Did you know that although your wallet might say that you only have 0.00000001 Bitcoin, depending upon where that Bitcoin came from and what’s attached, it could actually be worth millions of dollars?
The bitcoin protocol itself and all corresponding core implementations that are currently used by the majority of crypto service operators track Bitcoin as a fungible digital asset that does not provide a way to natively issue tokens on its own blockchain. In order to launch both fungible and non-fungible token supplies on Bitcoin, you must use what is known as a meta protocol, which stores all the necessary data on the bitcoin blockchain, but can only be accessed and authenticated using additional indexing mechanisms that are not supported by the Bitcoin core nodes.

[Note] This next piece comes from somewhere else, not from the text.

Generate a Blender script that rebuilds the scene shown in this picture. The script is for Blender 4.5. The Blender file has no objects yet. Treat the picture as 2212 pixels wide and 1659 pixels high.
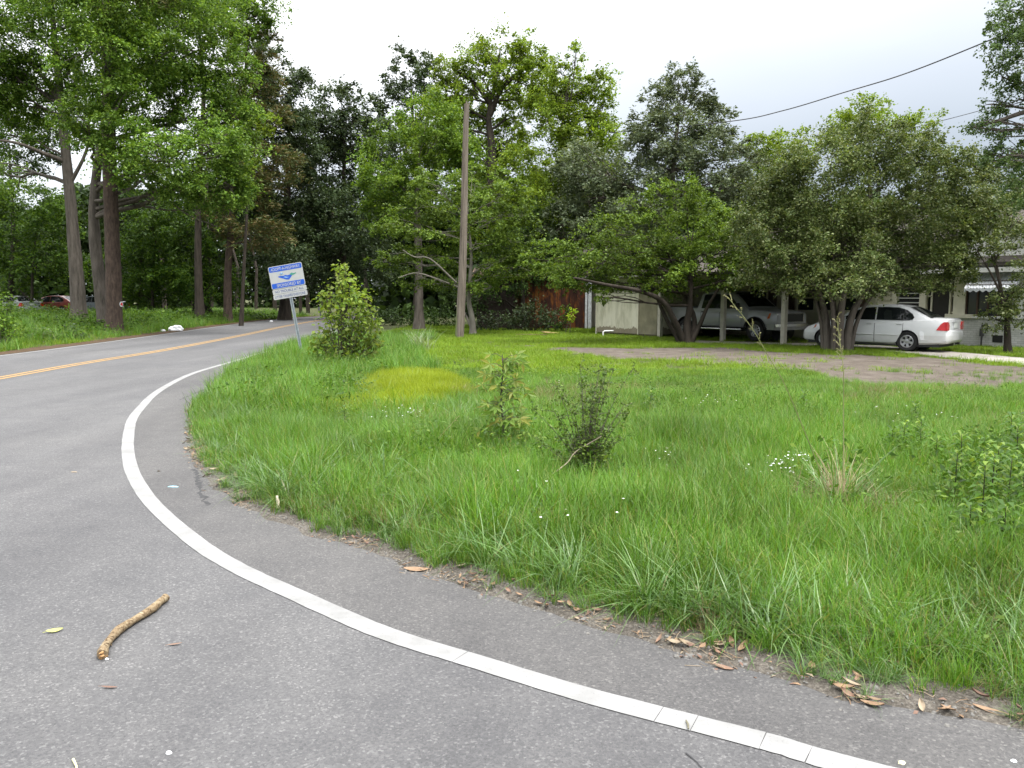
import bpy, bmesh, math, random
import numpy as np
from mathutils import Vector, Matrix, noise
from mathutils.geometry import tessellate_polygon

random.seed(7)
rng = np.random.default_rng(7)
SC = bpy.context.scene
COL = SC.collection

# ------------------------------------------------------------------ camera
CAM_H = 1.65
PITCH = math.radians(6.23)
FPX = 1702.0                      # focal length in the units of a 2212 px wide picture
cam = bpy.data.cameras.new('camera')
cam_ob = bpy.data.objects.new('camera', cam)
COL.objects.link(cam_ob)
cam_ob.location = (0, 0, CAM_H)
cam_ob.rotation_euler = (math.radians(90) - PITCH, 0, 0)
cam.sensor_fit = 'HORIZONTAL'
cam.sensor_width = 36.0
cam.lens = 36.0 * FPX / 2212.0
cam.clip_start = 0.05
cam.clip_end = 3000
SC.camera = cam_ob

# ------------------------------------------------------------------ sky, sun, exposure
SUN_EL, SUN_AZ = math.radians(66), math.radians(132)     # azimuth measured from +Y towards +X
SUN_DIR = Vector((math.sin(SUN_AZ) * math.cos(SUN_EL), math.cos(SUN_AZ) * math.cos(SUN_EL), math.sin(SUN_EL)))
w = bpy.data.worlds.new('World')
SC.world = w
w.use_nodes = True
nt = w.node_tree
nt.nodes.clear()


def wn(t, **kw):
    n = nt.nodes.new(t)
    for k, v in kw.items():
        setattr(n, k, v)
    return n


out = wn('ShaderNodeOutputWorld')
bg = wn('ShaderNodeBackground')
bg.inputs['Strength'].default_value = 0.1
sky = wn('ShaderNodeTexSky', sky_type='NISHITA', sun_disc=False, sun_elevation=SUN_EL, sun_rotation=SUN_AZ)
tc = wn('ShaderNodeTexCoord')
sep = wn('ShaderNodeSeparateXYZ')
nt.links.new(tc.outputs['Generated'], sep.inputs[0])


def wmath(op, a, b=None, c=None):
    n = wn('ShaderNodeMath', operation=op)
    for i, v in enumerate((a, b, c)):
        if v is None:
            continue
        if isinstance(v, (int, float)):
            n.inputs[i].default_value = v
        else:
            nt.links.new(v, n.inputs[i])
    return n.outputs[0]


zz = wmath('MAXIMUM', sep.outputs['Z'], 0.0)
dot = wn('ShaderNodeVectorMath', operation='DOT_PRODUCT')
nt.links.new(tc.outputs['Generated'], dot.inputs[0])
dot.inputs[1].default_value = SUN_DIR
glow = wmath('POWER', wmath('MAXIMUM', dot.outputs['Value'], 0.0), 3.0)
dot2 = wn('ShaderNodeVectorMath', operation='DOT_PRODUCT')      # thinner, whiter cloud towards the upper left
nt.links.new(tc.outputs['Generated'], dot2.inputs[0])
dot2.inputs[1].default_value = Vector((-0.55, 0.62, 0.56)).normalized()
glow2 = wmath('POWER', wmath('MAXIMUM', dot2.outputs['Value'], 0.0), 4.0)
ns = wn('ShaderNodeTexNoise')
ns.inputs['Scale'].default_value = 1.6
ns.inputs['Detail'].default_value = 4
ns.inputs['Roughness'].default_value = 0.5
mp = wn('ShaderNodeMapping')
mp.inputs['Scale'].default_value = (1, 1, 2.4)
nt.links.new(tc.outputs['Generated'], mp.inputs[0])
nt.links.new(mp.outputs[0], ns.inputs['Vector'])
lum = wmath('ADD', wmath('MULTIPLY', zz, 3.2), wmath('MULTIPLY', wmath('MULTIPLY', zz, zz), 15.0))
lum = wmath('ADD', lum, wmath('ADD', wmath('MULTIPLY', glow, 9.0), wmath('MULTIPLY', glow2, 4.5)))
lum = wmath('ADD', lum, 1.25)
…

This raises some interesting questions concerning anti-money laundering laws and what is really being transferred within a Bitcoin transaction. Meta protocols provide a shadow-market worth billions of dollars, which is taking place under the surface just out of view from anyone that’s not specifically tracking this new and expanding list of meta protocols.
Although meta protocols have come and gone before, they were previously limited to using just the OP_Return method for arbitrary data storage, which is restricted to 80 bytes of data per transaction. However, in 2023, Casey Rodarmor was crowned the most influential person in the entire crypto industry for creating Ord. Not only does Ord provide a working implementation of his ordinal theory, but has more importantly in-turn created a new generation of meta protocols in the process.
Ordinal-theory alone provides a method for tracking each and every individual satoshi. Satoshis are more commonly known as sats, which are the lowest divisible units of denomination in Bitcoin – where 0.00000001 Bitcoin is equal to one sat. This has been done in such a way that different sats now have different values based on their protocol rarities, and other ordinal properties such as names and numbers. One such epic sat was recently auctioned for over 33 bitcoin (worth over US$2 million).
With a way to track the ownership of individual satoshis, Ord is also able to provide a method to inscribe any kind of file directly to the Bitcoin blockchain within an ordinal using a new “envelope” method that allows up-to 380,000 bytes per transaction. This is a huge increase compared to the 80 byte limit incurred by all previous meta protocols. This provides one of the most expensive canvases for digital art, being used by luxury brands such as Bugatti and reported by Forbes.
Perhaps more interestingly, as the Taproot Wizards have demonstrated, with non-standard transactions that are still valid on-chain, it’s even possible to reach a 4 MB data storage limit for one inscription within a single Bitcoin transaction. Since launch, Ord has also introduced new features such as recursion and provenance. Recursion allows for one inscription to reference or use any number of other inscriptions whilst provenance allows for inscriptions to have hierarchy, enabling any inscription to have any number of children or parents. Taproot Wizards have fully utilized both of these new features in their latest OP_CAT collection, which is much more than simply pictures of psychedelic kitty-cats. The technology they are actually working on may even eventually dethrone ordinals and inscriptions as the leading meta protocol, which helps to explain how they raised over US$7 million in VC funding.
In the land of ordinals and inscriptions, cardinals refer to bitcoin that is spent to transfer ordinals or create inscriptions. Cardinals are any bitcoin deemed too “common”, or without any peculiar qualities deemed relevant by social consensus. They should be kept to one side and used as gas for Casey’s meta-protocols. The only problem is that without additional indexing not found in core bitcoin nodes, there’s no way to know if your sats contain anything of value beyond their underlying inherent bitcoin.
It is this exact problem that Taproot Wizards have solved with their newly introduced CAT Protocol, which requires OP_CAT to be re-activated. The reactivation of OP_CAT has been a contenous topic for well over a year already and has very familiar vibes to those of the block size civil war.
In hindsight, it would seem that the greatest cardinal sin of ordinals, inscriptions and runes is that they require indexing by non-core nodes.